Bareksa.com – Akan dimasukkannya Renminbi, mata uang China, menjadi salah satu mata uang global masih menimbulkan pro-kontra di sejumlah kalangan. Bagi eksportir atau pun importir yang berdagang dengan mitranya dari Negeri Tirai Bambu, jelas kondisi ini menjadi angin segar. Pasalnya, nilai ekspor atau pun impor dari China tergolong besar.
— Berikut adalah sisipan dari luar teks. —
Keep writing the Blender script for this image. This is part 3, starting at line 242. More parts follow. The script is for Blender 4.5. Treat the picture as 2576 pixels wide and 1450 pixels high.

Berdasarkan data Badan Pusat Statistik (BPS), ekspor Indonesia ke China per Juli 2015 nilainya mencapai $1,2 miliar atau setara dengan 10,61 persen dari keseluruhan nilai ekspor Indonesia. Porsi ekspor ke China ini pun nilainya terus naik cukup signifikan dalam empat bulan terakhir.
Grafik Ekspor Indonesia ke China
Tidak hanya ekspor, perdagangan impor Indonesia pun nilainya sangat besar. Pada akhir Juli, nilai impor Indonesia dari China mencapai $1,82 miliar atau 19,02 persen dari keseluruhan impor. Seperti halnya ekspor Indonesia, nilai impor dari China pun nilainya terus meningkat. Terlebih, impor dari sektor non-migas seperti baja, mesin, dan peralatan mekanik dan listrik.
Grafik Impor Indonesia dari China 2015
Bila Renminbi—satuan mata uangnya adalah Yuan—dimasukan ke dalam Special Drawing Right (SDR), baik eksportir atau pun importir nantinya tidak perlu repot-repot mengganti mata uang perdagangannya dengan dolar AS. Kondisi ini pun dipercaya akan mendorong peningkatan transaksi menggunakan mata uang Yuan. Imbasnya, kebutuhan atas dolar AS diperkirakan akan berkurang. Nilai tukar Rupiah pun berpotensi lebih stabil.
Sebagai informasi, penggunaan dolar AS selama ini sangat besar dibandingkan dengan mata uang lainnya. Per Juli, porsinya mencapai 53,91 persen dari seluruh nilai impor Indonesia. Sementara, penggunaan mata uang Yuan baru sekitar 0,10 persen dari keseluruhan transaksi impor.
Pie Chart Impor Indonesia Berdasarkan Valuta Asing, per Juli 2015
Sumber: BPS, diolah Bareksa.com
Nilai tukar Renminbi yang selama dinilai lebih stabil pun menjadi salah satu kelebihan bertransaksi dengan Yuan dibanding jika menggunakan dolar AS.
Namun, kondisi ini bagi sejumlah kalangan lain tidak serta merta menguntungkan Indonesia karena kestabilan Renminbi diperkirakan tidak akan lama. Rangga Cipta, Ekonom Samuel Sekuritas, mengungkapkan bahwa kestabilan Renminbi selama ini terjadi karena kuatnya kontrol bank sentral China (PBoC) atas mata uang tersebut.
“Kontrol ini harus pelan-pelan dikurangi jika PBoC menginginkan agar Yuan menjadi mata uang global,” ungkap Rangga kepada Bareksa.